Schriftelijke vraag betreffende de verkoop van gebouwen in Gulledelle

Indiener(s)
Céline Fremault
aan
Pascal Smet, Staatssecretaris van het Brussels Hoofdstedelijk Gewest, bevoegd voor Stedenbouw en Erfgoed, Europese en Internationale Betrekkingen, Buitenlandse Handel en Brandbestrijding en Dringende Medische Hulp (Vragen nr 657)

 
Datum ontvangst: 02/06/2022 Datum publicatie: 05/08/2022
Zittingsperiode: 19/24 Zitting: 21/22 Datum antwoord: 14/07/2022
 
Datum behandeling van het stuk Indiener(s) Referentie Blz.
08/06/2022 Ontvankelijk Uitgebreid Bureau van het Parlement
 
Vraag    Ik heb vernomen dat een gebouwencomplex in Gulledelle (1200 Brussel), waarvan het Gewest een van de eigenaars is, te koop wordt aangeboden op biddit.

Dit gebouwencomplex heeft een symbolische waarde voor het Gewest, maar ook voor mij als voormalig minister van Leefmilieu, aangezien het jarenlang de zetel van Leefmilieu Brussel is geweest. De gebouwen bevinden zich op een strategische plek in het Gewest: aan de ingang van het Gewest tussen kantoorgebouwen en appartementsgebouwen.

Graag een antwoord op de volgende vragen:

  • Zijn er bijzondere stedenbouwkundige voorwaarden verbonden aan de verkoop van deze gebouwen?

  • Zo ja, welke?

  • Zo niet, werd de verkoop van het gebouw vooraf besproken binnen het Gewest? Met Urban? Met de BMA? Indien er geen overleg is geweest, hoe wordt dat dan gerechtvaardigd?

Om de transparantie en de coherentie van de projecten van ons Gewest te bevorderen, lijkt het mij hoe dan ook van essentieel belang te zorgen voor een duidelijke methode van intra-gewestelijk overleg en bespreking vóór elke verkoop van eigendommen van het Gewest. Hoe vroeger de dialoog over de kwaliteit van een project op gang komt, hoe meer deze vruchten zal afwerpen.

Ter herinnering ten slotte, bepaalt het besluit van het BWRO sinds september 2019 in artikel 11/1 dat voor alle vergunningsaanvragen voor projecten van in totaal meer dan 5.000 m² vloeroppervlakte een adviesaanvraag bij de BMA moet worden ingediend om het toe te voegen aan het vergunningsaanvraagdossier.

 
 
Antwoord    De verkoop van de gebouwen moet aan de bijzondere stedenbouwkundige voorwaarden voldoen, want het perceel en de gebouwen in kwestie bevinden zich in een duidelijk reglementair kader.

Volgens het GBP bevindt het perceel zich in administratief gebied, langs een structurerende ruimte.

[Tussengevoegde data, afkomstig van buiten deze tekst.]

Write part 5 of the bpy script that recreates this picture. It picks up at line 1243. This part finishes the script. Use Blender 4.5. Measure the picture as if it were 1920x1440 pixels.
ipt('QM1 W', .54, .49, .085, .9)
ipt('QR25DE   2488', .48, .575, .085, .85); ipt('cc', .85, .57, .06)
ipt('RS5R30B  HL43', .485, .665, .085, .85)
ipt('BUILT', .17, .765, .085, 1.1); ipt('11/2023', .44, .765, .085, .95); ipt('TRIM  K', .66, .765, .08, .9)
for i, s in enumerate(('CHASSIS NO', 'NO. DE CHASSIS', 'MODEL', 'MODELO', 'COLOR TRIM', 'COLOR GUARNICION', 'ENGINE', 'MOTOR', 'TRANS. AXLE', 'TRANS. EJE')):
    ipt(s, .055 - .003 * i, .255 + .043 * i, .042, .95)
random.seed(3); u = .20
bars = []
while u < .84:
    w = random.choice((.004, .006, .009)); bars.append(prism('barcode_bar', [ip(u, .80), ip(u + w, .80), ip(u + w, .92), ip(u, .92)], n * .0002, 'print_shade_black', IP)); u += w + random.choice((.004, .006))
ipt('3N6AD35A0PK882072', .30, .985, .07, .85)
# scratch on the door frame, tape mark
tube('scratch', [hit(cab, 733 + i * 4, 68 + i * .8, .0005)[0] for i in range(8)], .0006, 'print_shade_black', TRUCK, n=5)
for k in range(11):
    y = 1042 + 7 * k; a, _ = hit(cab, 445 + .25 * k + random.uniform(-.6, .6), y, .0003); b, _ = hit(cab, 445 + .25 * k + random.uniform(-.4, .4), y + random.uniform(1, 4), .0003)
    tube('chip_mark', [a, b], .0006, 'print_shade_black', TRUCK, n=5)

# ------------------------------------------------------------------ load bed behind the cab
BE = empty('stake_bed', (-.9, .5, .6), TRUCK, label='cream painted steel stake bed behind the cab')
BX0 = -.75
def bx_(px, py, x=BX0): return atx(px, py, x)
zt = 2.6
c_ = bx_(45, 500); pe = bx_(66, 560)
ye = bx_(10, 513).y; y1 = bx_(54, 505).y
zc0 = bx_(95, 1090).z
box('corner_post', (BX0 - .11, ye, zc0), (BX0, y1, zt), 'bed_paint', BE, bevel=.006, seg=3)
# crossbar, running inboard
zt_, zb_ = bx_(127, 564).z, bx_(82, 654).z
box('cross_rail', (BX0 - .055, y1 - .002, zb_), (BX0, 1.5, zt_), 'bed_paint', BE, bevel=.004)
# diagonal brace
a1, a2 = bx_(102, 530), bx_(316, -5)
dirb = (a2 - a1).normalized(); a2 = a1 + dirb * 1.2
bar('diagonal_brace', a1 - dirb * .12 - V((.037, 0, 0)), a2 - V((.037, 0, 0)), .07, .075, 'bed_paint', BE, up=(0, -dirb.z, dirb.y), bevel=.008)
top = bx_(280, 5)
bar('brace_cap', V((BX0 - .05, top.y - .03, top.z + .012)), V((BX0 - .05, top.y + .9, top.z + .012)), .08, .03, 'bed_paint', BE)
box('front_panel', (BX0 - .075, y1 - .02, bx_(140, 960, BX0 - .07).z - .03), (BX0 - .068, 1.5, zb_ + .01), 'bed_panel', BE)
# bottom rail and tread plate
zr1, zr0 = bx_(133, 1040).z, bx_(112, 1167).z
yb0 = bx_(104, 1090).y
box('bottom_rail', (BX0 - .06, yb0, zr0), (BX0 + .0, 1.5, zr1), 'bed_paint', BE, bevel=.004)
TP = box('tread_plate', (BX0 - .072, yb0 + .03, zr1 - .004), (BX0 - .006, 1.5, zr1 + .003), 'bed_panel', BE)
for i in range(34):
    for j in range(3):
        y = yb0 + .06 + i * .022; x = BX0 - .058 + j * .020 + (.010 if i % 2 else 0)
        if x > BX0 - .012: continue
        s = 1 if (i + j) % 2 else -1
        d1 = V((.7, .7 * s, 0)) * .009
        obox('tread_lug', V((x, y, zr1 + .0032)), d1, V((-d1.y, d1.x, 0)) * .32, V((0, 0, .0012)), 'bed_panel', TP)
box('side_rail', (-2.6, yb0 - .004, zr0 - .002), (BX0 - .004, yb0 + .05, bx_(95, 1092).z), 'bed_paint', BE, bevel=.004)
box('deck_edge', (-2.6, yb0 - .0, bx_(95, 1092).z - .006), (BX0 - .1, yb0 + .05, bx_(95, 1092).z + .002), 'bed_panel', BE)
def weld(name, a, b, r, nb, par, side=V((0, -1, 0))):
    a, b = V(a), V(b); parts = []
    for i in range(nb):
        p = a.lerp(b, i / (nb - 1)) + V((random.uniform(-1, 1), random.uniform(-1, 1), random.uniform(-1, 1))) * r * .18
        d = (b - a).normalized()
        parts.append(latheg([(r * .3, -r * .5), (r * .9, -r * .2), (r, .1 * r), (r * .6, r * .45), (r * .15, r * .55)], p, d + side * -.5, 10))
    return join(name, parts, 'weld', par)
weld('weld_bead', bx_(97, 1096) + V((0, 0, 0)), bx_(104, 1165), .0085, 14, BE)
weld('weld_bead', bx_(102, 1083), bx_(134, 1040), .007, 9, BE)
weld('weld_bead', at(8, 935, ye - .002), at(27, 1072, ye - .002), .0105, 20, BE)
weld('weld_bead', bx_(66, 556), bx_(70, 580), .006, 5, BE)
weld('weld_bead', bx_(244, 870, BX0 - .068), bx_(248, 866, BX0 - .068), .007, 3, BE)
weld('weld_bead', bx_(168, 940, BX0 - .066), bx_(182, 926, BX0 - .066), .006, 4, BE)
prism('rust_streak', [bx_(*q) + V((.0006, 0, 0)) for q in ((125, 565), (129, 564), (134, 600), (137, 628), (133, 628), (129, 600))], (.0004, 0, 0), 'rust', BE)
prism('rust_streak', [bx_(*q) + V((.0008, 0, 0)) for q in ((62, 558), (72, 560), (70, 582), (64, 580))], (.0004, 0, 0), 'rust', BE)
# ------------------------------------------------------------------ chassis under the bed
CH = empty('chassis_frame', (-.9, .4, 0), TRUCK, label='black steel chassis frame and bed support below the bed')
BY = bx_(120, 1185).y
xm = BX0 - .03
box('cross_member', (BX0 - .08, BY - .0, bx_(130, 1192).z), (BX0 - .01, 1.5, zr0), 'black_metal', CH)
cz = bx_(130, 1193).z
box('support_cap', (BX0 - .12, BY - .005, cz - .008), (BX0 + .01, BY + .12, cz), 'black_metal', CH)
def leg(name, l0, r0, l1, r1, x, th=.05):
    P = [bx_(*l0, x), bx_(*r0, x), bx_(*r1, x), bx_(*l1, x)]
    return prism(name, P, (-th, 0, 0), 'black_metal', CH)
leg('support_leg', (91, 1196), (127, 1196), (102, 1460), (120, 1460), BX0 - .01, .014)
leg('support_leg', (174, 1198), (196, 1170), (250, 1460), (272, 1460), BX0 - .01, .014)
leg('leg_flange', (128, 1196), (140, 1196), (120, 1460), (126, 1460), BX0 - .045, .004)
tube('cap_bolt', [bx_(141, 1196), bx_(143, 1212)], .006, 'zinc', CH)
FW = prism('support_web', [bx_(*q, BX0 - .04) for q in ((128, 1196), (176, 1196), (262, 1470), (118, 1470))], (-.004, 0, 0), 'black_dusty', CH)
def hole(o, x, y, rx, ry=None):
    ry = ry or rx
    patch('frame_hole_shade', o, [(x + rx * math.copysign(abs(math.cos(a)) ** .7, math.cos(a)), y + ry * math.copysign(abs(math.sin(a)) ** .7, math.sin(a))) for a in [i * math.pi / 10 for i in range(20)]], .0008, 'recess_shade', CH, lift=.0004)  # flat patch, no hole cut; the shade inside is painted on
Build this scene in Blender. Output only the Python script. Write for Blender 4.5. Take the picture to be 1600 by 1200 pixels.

Bovendien bevindt het goed zich in de perimeter van het bijzonder bestemmingsplan (BBP) “BBP nr. 60 GOUDDALWIJK (zone noord)”, dat op 17/07/1991 het voorwerp heeft uitgemaakt van een besluit van het type “Wet 62 – Besluit BBP”.

Er is geen voorafgaandelijke raadpleging geweest van de betrokken regionale administraties omtrent eventuele andere of bijkomende stedenbouwkundige randvoorwaarden.
Recent zijn we gestart met de praktijk van de ‘Urban Ruling’ of ‘Projectlines’, die de gewenste ontwikkeling van grotere projecten moeten omkaderen. Deze praktijk is nog geen algemene regel, en wordt dus nog niet op elke verkoop en/of ontwikkeling toegepast. Het is wel de bedoeling dit instrument de komende jaren verder uit te rollen, en bij voorkeur in te schrijven in het BWRO als een duidelijk omkaderde procedure.

Het is zeker ook mijn wens dat de gewestelijke Regie zelf maximaal gebruik maakt van de Urban Ruling. Het feit dat dit een gebouw in mede-eigendom betreft met verschillende eigenaren, heeft allicht de situatie niet eenvoudiger gemaakt. Net zoals we dit instrument toepassen voor andere overheden, bvb. voor de Vlaamse Overheid betreffende het Ferraris-gebouw in de Noordwijk, of voor private partijen zoals Proximus bij de herontwikkeling van haar torens in de Noordwijk, zal ik er in samenspraak met de Minister-President voor ijveren dat ook de gewestelijke Regie zich zo snel mogelijk in deze methodiek inschrijft, in afwachting van een reglementaire verankering van de Urban Ruling.